### Job:
Copy out the data below verbatim.

### Source material:
####

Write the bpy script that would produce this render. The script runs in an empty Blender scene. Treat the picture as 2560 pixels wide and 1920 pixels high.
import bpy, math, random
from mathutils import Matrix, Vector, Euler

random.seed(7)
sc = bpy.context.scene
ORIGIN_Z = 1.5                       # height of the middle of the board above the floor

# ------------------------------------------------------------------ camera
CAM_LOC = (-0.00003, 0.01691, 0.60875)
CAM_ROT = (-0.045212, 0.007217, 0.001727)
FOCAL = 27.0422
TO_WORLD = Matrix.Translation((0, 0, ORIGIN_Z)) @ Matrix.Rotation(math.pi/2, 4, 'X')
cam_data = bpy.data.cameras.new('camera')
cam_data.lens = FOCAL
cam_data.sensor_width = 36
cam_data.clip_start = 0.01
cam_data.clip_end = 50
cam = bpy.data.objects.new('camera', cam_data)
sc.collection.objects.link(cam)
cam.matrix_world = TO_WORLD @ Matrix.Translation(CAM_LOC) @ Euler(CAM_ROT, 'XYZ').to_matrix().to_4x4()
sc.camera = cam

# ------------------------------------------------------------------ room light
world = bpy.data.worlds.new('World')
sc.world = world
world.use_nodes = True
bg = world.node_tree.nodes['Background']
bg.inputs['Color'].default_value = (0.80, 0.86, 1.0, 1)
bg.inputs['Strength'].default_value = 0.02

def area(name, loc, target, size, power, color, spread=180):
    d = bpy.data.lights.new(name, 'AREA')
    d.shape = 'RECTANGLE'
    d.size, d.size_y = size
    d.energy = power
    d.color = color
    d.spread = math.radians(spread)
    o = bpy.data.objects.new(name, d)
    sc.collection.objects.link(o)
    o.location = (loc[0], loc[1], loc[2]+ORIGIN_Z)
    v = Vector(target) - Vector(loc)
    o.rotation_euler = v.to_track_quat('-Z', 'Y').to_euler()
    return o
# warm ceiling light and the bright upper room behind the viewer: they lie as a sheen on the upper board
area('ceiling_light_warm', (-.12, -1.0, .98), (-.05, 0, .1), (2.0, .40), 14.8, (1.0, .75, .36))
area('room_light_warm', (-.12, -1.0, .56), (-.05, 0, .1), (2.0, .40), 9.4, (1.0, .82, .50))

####

### Answer to this problem:
Write the bpy script that would produce this render. The script runs in an empty Blender scene. Treat the picture as 2560 pixels wide and 1920 pixels high.
import bpy, math, random
from mathutils import Matrix, Vector, Euler

random.seed(7)
sc = bpy.context.scene
ORIGIN_Z = 1.5                       # height of the middle of the board above the floor

# ------------------------------------------------------------------ camera
CAM_LOC = (-0.00003, 0.01691, 0.60875)
CAM_ROT = (-0.045212, 0.007217, 0.001727)
FOCAL = 27.0422
TO_WORLD = Matrix.Translation((0, 0, ORIGIN_Z)) @ Matrix.Rotation(math.pi/2, 4, 'X')
cam_data = bpy.data.cameras.new('camera')
cam_data.lens = FOCAL
cam_data.sensor_width = 36
cam_data.clip_start = 0.01
cam_data.clip_end = 50
cam = bpy.data.objects.new('camera', cam_data)
sc.collection.objects.link(cam)
cam.matrix_world = TO_WORLD @ Matrix.Translation(CAM_LOC) @ Euler(CAM_ROT, 'XYZ').to_matrix().to_4x4()
sc.camera = cam

# ------------------------------------------------------------------ room light
world = bpy.data.worlds.new('World')
sc.world = world
world.use_nodes = True
bg = world.node_tree.nodes['Background']
bg.inputs['Color'].default_value = (0.80, 0.86, 1.0, 1)
bg.inputs['Strength'].default_value = 0.02

def area(name, loc, target, size, power, color, spread=180):
    d = bpy.data.lights.new(name, 'AREA')
    d.shape = 'RECTANGLE'
    d.size, d.size_y = size
    d.energy = power
    d.color = color
    d.spread = math.radians(spread)
    o = bpy.data.objects.new(name, d)
    sc.collection.objects.link(o)
    o.location = (loc[0], loc[1], loc[2]+ORIGIN_Z)
    v = Vector(target) - Vector(loc)
    o.rotation_euler = v.to_track_quat('-Z', 'Y').to_euler()
    return o
# warm ceiling light and the bright upper room behind the viewer: they lie as a sheen on the upper board
area('ceiling_light_warm', (-.12, -1.0, .98), (-.05, 0, .1), (2.0, .40), 14.8, (1.0, .75, .36))
area('room_light_warm', (-.12, -1.0, .56), (-.05, 0, .1), (2.0, .40), 9.4, (1.0, .82, .50))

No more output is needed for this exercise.